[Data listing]
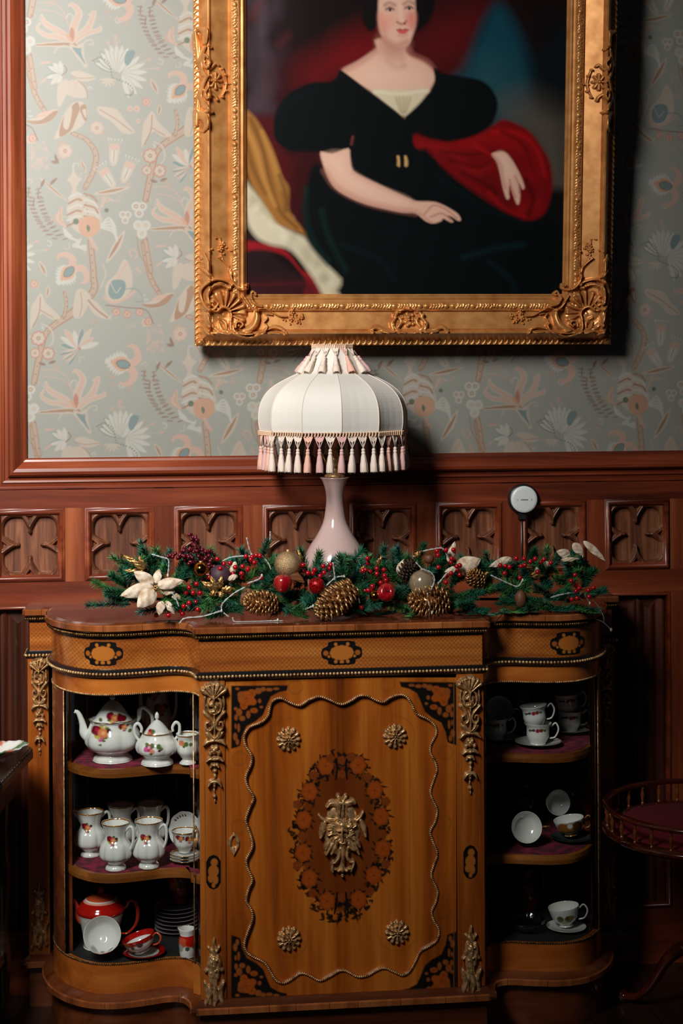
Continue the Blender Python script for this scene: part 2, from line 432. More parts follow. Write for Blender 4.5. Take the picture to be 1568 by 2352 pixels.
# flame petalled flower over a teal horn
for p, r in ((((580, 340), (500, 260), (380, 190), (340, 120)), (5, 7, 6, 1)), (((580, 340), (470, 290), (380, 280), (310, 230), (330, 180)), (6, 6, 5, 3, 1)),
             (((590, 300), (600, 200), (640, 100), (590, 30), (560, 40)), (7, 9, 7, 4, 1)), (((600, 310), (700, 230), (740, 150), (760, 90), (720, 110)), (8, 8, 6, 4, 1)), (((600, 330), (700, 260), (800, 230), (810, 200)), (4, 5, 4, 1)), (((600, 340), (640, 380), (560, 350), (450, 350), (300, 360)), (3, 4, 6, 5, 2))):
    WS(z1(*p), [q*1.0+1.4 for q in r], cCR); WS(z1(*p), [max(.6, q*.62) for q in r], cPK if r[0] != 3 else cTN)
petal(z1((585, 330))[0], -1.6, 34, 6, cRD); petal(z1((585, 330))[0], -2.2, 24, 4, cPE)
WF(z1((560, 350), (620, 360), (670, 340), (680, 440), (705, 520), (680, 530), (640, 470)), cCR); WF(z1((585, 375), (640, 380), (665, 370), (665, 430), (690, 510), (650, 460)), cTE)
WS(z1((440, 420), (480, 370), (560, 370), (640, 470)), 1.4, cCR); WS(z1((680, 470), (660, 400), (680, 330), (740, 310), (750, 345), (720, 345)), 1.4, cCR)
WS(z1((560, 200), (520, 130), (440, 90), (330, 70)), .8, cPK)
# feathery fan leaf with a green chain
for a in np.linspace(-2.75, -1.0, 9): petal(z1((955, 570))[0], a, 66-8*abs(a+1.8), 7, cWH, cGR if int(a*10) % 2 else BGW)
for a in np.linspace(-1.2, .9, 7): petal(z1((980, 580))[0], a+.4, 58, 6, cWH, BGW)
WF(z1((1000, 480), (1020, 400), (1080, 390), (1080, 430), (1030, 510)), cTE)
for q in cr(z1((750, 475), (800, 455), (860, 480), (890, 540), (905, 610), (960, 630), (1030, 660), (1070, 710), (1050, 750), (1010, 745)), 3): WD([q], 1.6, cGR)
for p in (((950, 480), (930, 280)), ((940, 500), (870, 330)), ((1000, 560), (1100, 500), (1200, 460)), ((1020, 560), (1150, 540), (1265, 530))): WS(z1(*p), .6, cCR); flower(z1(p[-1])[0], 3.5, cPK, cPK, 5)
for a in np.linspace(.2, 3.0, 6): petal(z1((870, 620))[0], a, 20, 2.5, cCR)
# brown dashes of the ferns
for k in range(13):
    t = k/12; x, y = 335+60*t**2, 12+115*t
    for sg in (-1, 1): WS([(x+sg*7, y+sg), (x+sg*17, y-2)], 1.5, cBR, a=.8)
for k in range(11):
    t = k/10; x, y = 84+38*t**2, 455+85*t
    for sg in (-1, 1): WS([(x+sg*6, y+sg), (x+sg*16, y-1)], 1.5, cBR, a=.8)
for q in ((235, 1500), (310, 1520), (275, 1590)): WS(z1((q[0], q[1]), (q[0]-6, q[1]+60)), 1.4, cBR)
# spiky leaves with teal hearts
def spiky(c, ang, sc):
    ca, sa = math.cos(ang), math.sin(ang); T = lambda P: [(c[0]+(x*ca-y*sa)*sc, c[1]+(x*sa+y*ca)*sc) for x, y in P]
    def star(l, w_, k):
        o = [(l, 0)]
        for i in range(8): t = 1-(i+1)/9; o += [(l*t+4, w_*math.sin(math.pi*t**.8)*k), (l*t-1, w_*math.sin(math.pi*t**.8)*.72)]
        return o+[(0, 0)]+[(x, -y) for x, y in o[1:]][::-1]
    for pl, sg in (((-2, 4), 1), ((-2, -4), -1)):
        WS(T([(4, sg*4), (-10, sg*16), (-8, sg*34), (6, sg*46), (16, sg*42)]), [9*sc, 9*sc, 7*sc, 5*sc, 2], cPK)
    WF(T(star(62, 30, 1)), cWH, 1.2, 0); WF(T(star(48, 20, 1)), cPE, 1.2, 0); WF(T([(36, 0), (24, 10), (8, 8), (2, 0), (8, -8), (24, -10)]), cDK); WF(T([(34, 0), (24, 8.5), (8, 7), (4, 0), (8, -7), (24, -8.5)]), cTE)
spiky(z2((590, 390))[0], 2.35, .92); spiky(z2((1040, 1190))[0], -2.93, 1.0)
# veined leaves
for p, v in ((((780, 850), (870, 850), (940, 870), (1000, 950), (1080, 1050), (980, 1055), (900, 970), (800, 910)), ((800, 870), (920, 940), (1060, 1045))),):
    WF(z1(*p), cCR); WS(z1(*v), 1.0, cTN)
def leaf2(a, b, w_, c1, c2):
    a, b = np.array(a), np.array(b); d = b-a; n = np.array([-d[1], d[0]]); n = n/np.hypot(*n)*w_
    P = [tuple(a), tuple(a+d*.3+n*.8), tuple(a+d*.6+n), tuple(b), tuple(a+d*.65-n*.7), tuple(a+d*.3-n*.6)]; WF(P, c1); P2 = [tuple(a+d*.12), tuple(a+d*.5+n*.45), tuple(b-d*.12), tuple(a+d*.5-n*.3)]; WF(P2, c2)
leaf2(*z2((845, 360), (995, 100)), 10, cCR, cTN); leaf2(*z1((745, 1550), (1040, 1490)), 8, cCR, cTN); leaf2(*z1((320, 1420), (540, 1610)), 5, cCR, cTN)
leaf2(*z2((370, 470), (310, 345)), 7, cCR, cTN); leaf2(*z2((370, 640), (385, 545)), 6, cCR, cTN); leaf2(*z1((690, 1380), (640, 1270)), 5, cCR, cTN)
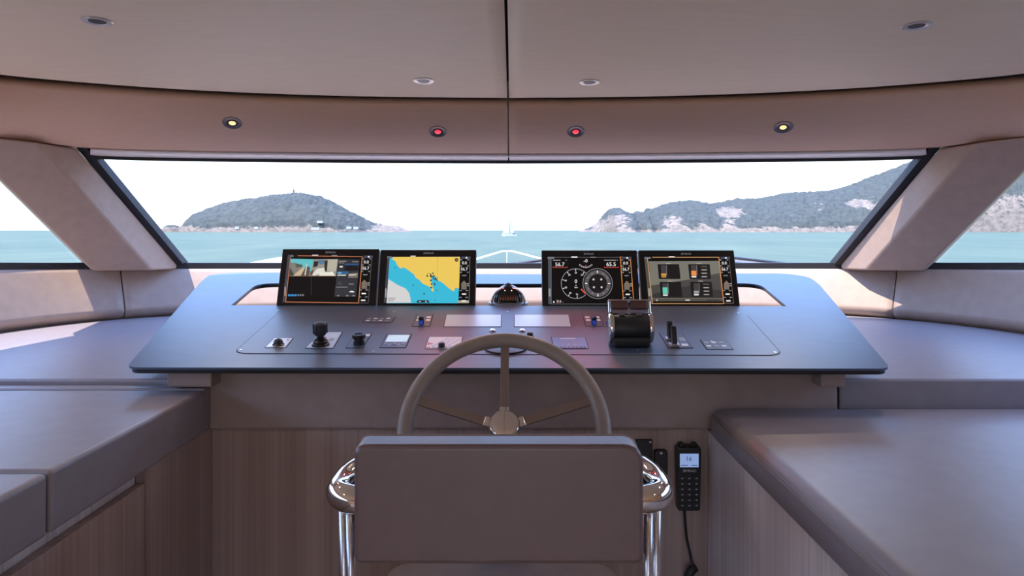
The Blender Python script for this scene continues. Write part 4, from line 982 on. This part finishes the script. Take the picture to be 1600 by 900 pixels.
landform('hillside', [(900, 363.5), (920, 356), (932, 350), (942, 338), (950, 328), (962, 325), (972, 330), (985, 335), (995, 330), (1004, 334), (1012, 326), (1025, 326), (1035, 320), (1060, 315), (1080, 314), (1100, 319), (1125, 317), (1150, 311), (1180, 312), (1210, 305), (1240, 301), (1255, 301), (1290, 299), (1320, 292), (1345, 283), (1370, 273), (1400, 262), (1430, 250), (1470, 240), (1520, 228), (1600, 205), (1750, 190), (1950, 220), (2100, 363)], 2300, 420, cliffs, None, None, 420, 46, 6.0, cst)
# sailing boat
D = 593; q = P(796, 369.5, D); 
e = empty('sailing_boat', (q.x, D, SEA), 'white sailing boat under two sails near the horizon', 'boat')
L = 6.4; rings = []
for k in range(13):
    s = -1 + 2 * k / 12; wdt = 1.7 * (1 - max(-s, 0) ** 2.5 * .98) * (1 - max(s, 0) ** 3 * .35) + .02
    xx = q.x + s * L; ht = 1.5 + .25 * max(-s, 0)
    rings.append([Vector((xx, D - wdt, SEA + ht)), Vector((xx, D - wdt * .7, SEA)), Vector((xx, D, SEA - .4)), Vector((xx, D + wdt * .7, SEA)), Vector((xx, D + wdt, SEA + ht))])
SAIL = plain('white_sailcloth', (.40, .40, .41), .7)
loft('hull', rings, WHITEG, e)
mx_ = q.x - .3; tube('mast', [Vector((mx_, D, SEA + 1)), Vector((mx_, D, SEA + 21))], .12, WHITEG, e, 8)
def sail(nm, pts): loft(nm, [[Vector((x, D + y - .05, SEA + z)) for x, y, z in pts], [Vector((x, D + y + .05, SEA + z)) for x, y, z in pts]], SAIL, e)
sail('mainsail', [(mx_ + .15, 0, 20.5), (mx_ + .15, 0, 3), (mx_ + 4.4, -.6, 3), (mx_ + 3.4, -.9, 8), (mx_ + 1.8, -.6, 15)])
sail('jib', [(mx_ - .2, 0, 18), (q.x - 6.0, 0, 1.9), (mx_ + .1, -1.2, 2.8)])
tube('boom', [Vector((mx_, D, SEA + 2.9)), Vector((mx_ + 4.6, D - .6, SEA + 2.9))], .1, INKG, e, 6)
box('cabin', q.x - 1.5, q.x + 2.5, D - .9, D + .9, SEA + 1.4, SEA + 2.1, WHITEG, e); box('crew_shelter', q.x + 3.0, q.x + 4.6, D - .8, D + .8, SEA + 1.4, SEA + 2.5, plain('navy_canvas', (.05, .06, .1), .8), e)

TO DO: Everything from the line containing "The Blender Python script for this scene continues." through the final line of the listing, inclusive, must be reproduced exactly; leave out the rest.

REPLY:
The Blender Python script for this scene continues. Write part 4, from line 982 on. This part finishes the script. Take the picture to be 1600 by 900 pixels.
landform('hillside', [(900, 363.5), (920, 356), (932, 350), (942, 338), (950, 328), (962, 325), (972, 330), (985, 335), (995, 330), (1004, 334), (1012, 326), (1025, 326), (1035, 320), (1060, 315), (1080, 314), (1100, 319), (1125, 317), (1150, 311), (1180, 312), (1210, 305), (1240, 301), (1255, 301), (1290, 299), (1320, 292), (1345, 283), (1370, 273), (1400, 262), (1430, 250), (1470, 240), (1520, 228), (1600, 205), (1750, 190), (1950, 220), (2100, 363)], 2300, 420, cliffs, None, None, 420, 46, 6.0, cst)
# sailing boat
D = 593; q = P(796, 369.5, D); 
e = empty('sailing_boat', (q.x, D, SEA), 'white sailing boat under two sails near the horizon', 'boat')
L = 6.4; rings = []
for k in range(13):
    s = -1 + 2 * k / 12; wdt = 1.7 * (1 - max(-s, 0) ** 2.5 * .98) * (1 - max(s, 0) ** 3 * .35) + .02
    xx = q.x + s * L; ht = 1.5 + .25 * max(-s, 0)
    rings.append([Vector((xx, D - wdt, SEA + ht)), Vector((xx, D - wdt * .7, SEA)), Vector((xx, D, SEA - .4)), Vector((xx, D + wdt * .7, SEA)), Vector((xx, D + wdt, SEA + ht))])
SAIL = plain('white_sailcloth', (.40, .40, .41), .7)
loft('hull', rings, WHITEG, e)
mx_ = q.x - .3; tube('mast', [Vector((mx_, D, SEA + 1)), Vector((mx_, D, SEA + 21))], .12, WHITEG, e, 8)
def sail(nm, pts): loft(nm, [[Vector((x, D + y - .05, SEA + z)) for x, y, z in pts], [Vector((x, D + y + .05, SEA + z)) for x, y, z in pts]], SAIL, e)
sail('mainsail', [(mx_ + .15, 0, 20.5), (mx_ + .15, 0, 3), (mx_ + 4.4, -.6, 3), (mx_ + 3.4, -.9, 8), (mx_ + 1.8, -.6, 15)])
sail('jib', [(mx_ - .2, 0, 18), (q.x - 6.0, 0, 1.9), (mx_ + .1, -1.2, 2.8)])
tube('boom', [Vector((mx_, D, SEA + 2.9)), Vector((mx_ + 4.6, D - .6, SEA + 2.9))], .1, INKG, e, 6)
box('cabin', q.x - 1.5, q.x + 2.5, D - .9, D + .9, SEA + 1.4, SEA + 2.1, WHITEG, e); box('crew_shelter', q.x + 3.0, q.x + 4.6, D - .8, D + .8, SEA + 1.4, SEA + 2.5, plain('navy_canvas', (.05, .06, .1), .8), e)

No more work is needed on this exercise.